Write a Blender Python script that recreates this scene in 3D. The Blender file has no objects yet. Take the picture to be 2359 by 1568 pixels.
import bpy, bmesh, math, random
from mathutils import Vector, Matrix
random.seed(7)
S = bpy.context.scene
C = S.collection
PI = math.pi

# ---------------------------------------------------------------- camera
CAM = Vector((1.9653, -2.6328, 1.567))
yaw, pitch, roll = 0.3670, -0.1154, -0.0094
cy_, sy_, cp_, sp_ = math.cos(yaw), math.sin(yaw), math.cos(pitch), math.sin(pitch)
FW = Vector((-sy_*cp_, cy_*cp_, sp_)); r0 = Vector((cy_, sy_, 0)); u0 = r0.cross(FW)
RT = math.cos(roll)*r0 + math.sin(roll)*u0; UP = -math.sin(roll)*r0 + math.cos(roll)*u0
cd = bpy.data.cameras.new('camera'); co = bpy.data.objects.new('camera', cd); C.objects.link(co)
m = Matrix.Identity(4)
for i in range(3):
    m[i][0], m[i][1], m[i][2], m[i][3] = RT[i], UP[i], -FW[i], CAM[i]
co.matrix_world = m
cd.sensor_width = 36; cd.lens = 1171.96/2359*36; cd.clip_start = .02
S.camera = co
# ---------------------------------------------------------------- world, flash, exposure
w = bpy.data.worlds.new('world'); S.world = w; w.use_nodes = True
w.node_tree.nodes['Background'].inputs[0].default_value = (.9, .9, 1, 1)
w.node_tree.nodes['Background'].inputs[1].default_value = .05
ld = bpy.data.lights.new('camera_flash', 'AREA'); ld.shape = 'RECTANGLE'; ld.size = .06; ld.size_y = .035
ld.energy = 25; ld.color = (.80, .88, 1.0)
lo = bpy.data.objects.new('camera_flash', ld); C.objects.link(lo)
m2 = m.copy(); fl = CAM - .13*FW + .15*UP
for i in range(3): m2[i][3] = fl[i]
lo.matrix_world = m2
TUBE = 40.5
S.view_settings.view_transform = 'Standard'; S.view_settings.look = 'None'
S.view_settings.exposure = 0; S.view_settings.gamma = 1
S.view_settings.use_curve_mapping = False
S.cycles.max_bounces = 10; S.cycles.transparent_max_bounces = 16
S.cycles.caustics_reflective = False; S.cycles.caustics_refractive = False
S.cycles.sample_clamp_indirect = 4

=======

What you need to do: Quote the whole listing above, leaving nothing out.

Task answer:
Write a Blender Python script that recreates this scene in 3D. The Blender file has no objects yet. Take the picture to be 2359 by 1568 pixels.
import bpy, bmesh, math, random
from mathutils import Vector, Matrix
random.seed(7)
S = bpy.context.scene
C = S.collection
PI = math.pi

# ---------------------------------------------------------------- camera
CAM = Vector((1.9653, -2.6328, 1.567))
yaw, pitch, roll = 0.3670, -0.1154, -0.0094
cy_, sy_, cp_, sp_ = math.cos(yaw), math.sin(yaw), math.cos(pitch), math.sin(pitch)
FW = Vector((-sy_*cp_, cy_*cp_, sp_)); r0 = Vector((cy_, sy_, 0)); u0 = r0.cross(FW)
RT = math.cos(roll)*r0 + math.sin(roll)*u0; UP = -math.sin(roll)*r0 + math.cos(roll)*u0
cd = bpy.data.cameras.new('camera'); co = bpy.data.objects.new('camera', cd); C.objects.link(co)
m = Matrix.Identity(4)
for i in range(3):
    m[i][0], m[i][1], m[i][2], m[i][3] = RT[i], UP[i], -FW[i], CAM[i]
co.matrix_world = m
cd.sensor_width = 36; cd.lens = 1171.96/2359*36; cd.clip_start = .02
S.camera = co
# ---------------------------------------------------------------- world, flash, exposure
w = bpy.data.worlds.new('world'); S.world = w; w.use_nodes = True
w.node_tree.nodes['Background'].inputs[0].default_value = (.9, .9, 1, 1)
w.node_tree.nodes['Background'].inputs[1].default_value = .05
ld = bpy.data.lights.new('camera_flash', 'AREA'); ld.shape = 'RECTANGLE'; ld.size = .06; ld.size_y = .035
ld.energy = 25; ld.color = (.80, .88, 1.0)
lo = bpy.data.objects.new('camera_flash', ld); C.objects.link(lo)
m2 = m.copy(); fl = CAM - .13*FW + .15*UP
for i in range(3): m2[i][3] = fl[i]
lo.matrix_world = m2
TUBE = 40.5
S.view_settings.view_transform = 'Standard'; S.view_settings.look = 'None'
S.view_settings.exposure = 0; S.view_settings.gamma = 1
S.view_settings.use_curve_mapping = False
S.cycles.max_bounces = 10; S.cycles.transparent_max_bounces = 16
S.cycles.caustics_reflective = False; S.cycles.caustics_refractive = False
S.cycles.sample_clamp_indirect = 4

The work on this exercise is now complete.